NFL keeps taking baby steps toward full embrace of a sky judge
Bit by bit, the NFL is inching toward having everything subject to replay review.
For the past 25 years, the NFL's approach to expanding the replay-review process has gone like this: Wait for a non-reviewable situation to create a controversy, and then expand replay to cover it in the future.
This bit-by-bit approach has accelerated in recent years, with replay assist providing a more efficient and expedient way to make real-time fixes without the delay of a full-blown replay review.
Now, as the NFL approaches the offseason with a plan to add to the replay function currently non-reviewable plays like facemask calls and unnecessary roughness for quarterback slides, someone needs to take a step back and ask the obvious question.

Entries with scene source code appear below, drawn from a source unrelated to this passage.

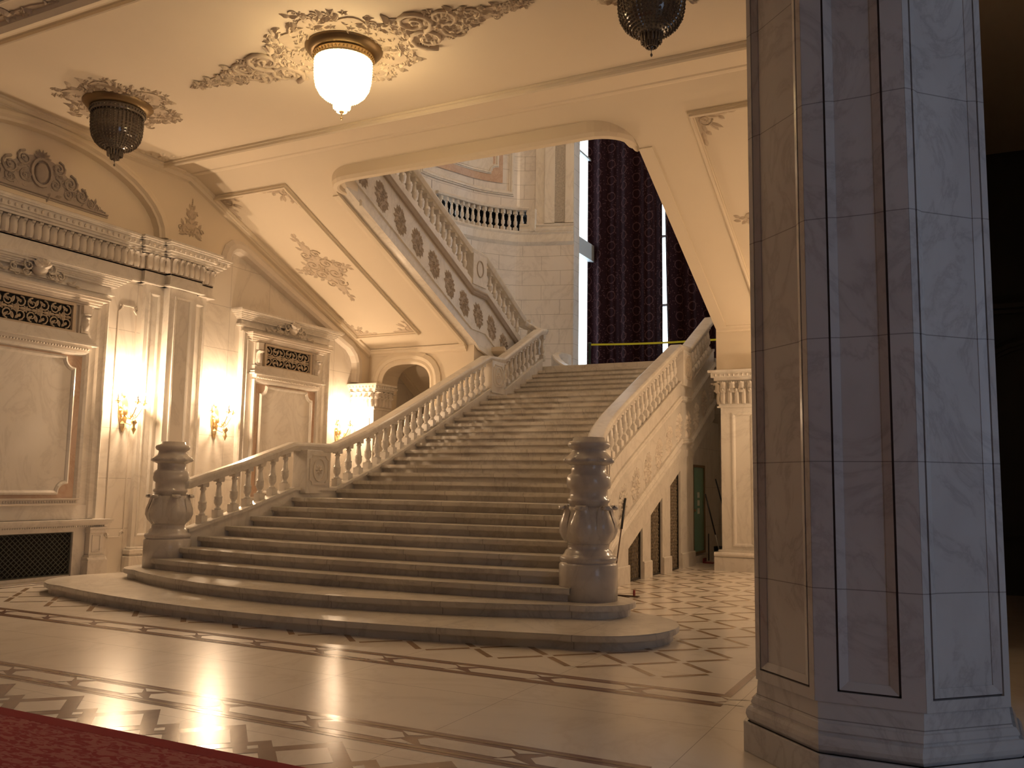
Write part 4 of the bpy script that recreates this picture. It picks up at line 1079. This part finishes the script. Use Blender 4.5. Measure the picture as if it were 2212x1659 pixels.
for i, y in enumerate((12.88, 16.72)):
    o = copy_tree(s0); o.rotation_euler.z = pi; o.location = (XR, y, 2.78); o['group'] = 'wall sconces on the right wall'
    o['label'] = ['lit gilt candle sconce on the right hand wall behind the big column', 'lit gilt candle sconce at the far end of the right hand wall'][i]
    point('sconce_light', (XR-.34, y, 3.16), P_SCONCE*.55, WARM, .07)

# ================================================================== CEILING LAMPS AND STUCCO
def lamp(lit, label):
    e = empty('ceiling_lamp', (0,0,0), label, 'ceiling lamp')
    ring = M['oldgold']
    m = MB(); m.lathe([(.36,.0),(.50,.0),(.51,-.03),(.48,-.05),(.47,-.08),(.43,-.10),(.40,-.12),(.38,-.10)], seg=48, cap=False); m.build('canopy_ring', ring, e)
    m = MB(); m.lathe([(.385,-.08),(.395,-.11),(.40,-.14),(.39,-.17),(.395,-.19),(.38,-.20)], seg=48, cap=False)
    for k in range(48): a = 2*pi*k/48; m.blob((.40*cos(a), .40*sin(a), -.155), .014,.014,.018, 0, 5, 4)
    m.build('crown_band', M['gold'] if lit else M['glassd'], e)
    prof = [(.375,-.16),(.375,-.25),(.372,-.36),(.365,-.46),(.345,-.55),(.30,-.63),(.24,-.685),(.17,-.72),(.125,-.735),(.11,-.75)]
    m = MB(); m.lathe([(r*.955, z) for r, z in prof], seg=48); m.build('shade_core', M['bulb'] if lit else M['glassd'], e)
    m = MB(); ns = 40
    for k in range(ns):
        a = 2*pi*k/ns; L = []
        for (p0, p1) in zip(prof, prof[1:]):
            d = hypot(p1[0]-p0[0], p1[1]-p0[1]); c = max(1, round(d/.042))
            for j in range(c): t = j/c; L.append((p0[0]+(p1[0]-p0[0])*t, p0[1]+(p1[1]-p0[1])*t))
        for (r, z) in L:
            if r < .2 and k % 2: continue
            x, y = r*cos(a), r*sin(a); b_ = .015
            m.add([(x+b_*cos(a),y+b_*sin(a),z),(x-b_*sin(a),y+b_*cos(a),z),(x-b_*cos(a),y-b_*sin(a),z),(x+b_*sin(a),y-b_*cos(a),z),(x,y,z+.021),(x,y,z-.021)], [(0,1,4),(1,2,4),(2,3,4),(3,0,4),(1,0,5),(2,1,5),(3,2,5),(0,3,5)])
    m.build('crystal_strands', M['glasslit'] if lit else M['glassd'], e)
    m = MB()
    for k in range(16):
        a = 2*pi*k/16; m.tube([(.115*cos(a),.115*sin(a),-.70),(.105*cos(a),.105*sin(a),-.84)], .014, 4, smooth=False); m.tube([(.07*cos(a),.07*sin(a),-.74),(.06*cos(a),.06*sin(a),-.89)], .012, 4, smooth=False)
    m.lathe([(.10,-.72),(.09,-.80),(.05,-.86)], seg=16); m.build('lower_fringe', M['glasslit'] if lit else M['glassd'], e)
    m = MB(); m.lathe([(.03,-.86),(.035,-.89),(.015,-.91),(.004,-.93),(.004,-.955),(.014,-.97),(.014,-.985),(.002,-1.0)], seg=10); m.build('finial', M['oldgold'] if lit else M['glassd'], e)
    return e
L1 = lamp(True, 'lit crystal basket lamp glowing at the middle of the hall ceiling'); L1.location = (-7.17, 9.03, ZC)
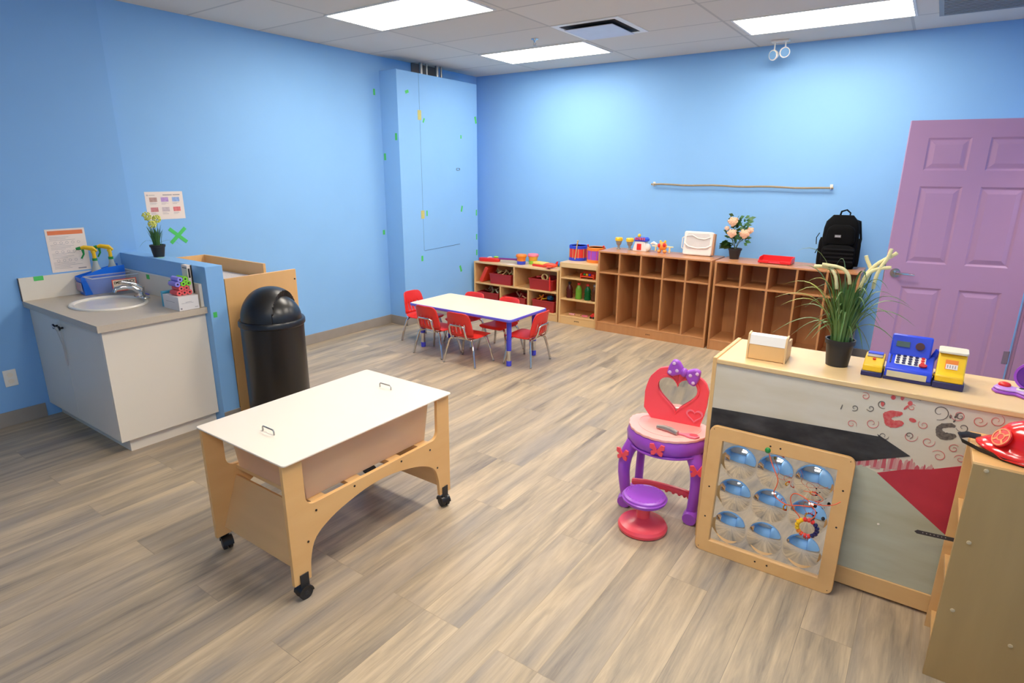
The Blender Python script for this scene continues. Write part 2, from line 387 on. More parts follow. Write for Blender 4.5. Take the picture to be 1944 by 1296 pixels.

Why not use it for everything?
Replay review and replay assist helps to smooth out the disconnect between the things that the officials see at full speed with the naked eye (while also trying not to be trampled) and the things everyone else sees on 4K flatscreens.
The solution is simple. Put a member of the officiating crew in the booth and have that person collaborate with the on-field officials based on things that can be seen via video and missed by the folks who are intermingled with the players. It would be a full member of the crew, wearing black and white stripes and regularly captured in the broadcast. The person knows the rules. The person has worked on the field for multiple games. The person can direct flags to be dropped or picked up, and to rectify any other mistakes made by folks who, despite doing their best, can't see everything.
And, yes, the entire replay process cries out for more transparency. The UFL has perfected it. The NFL still shuns even the suggestion of it.
At a time when more and more people think the NFL is rigged (it's not), shining a light on the conversations between the replay booth and the referee will enhance the integrity of and public confidence in the game of professional football — especially at a time when the NFL is stuffing millions in its pockets from gambling sponsorships without reinvesting enough of that money to ensure the highest degree of accuracy in the calls made and not made.
Maybe the league is getting there, one annual meeting at a time. At some point, the ongoing expansion of replay review and replay assist will prompt someone to realize that everything should be reviewable.
Hopefully, the league will get there sooner than later. Ideally, it'll happen in March.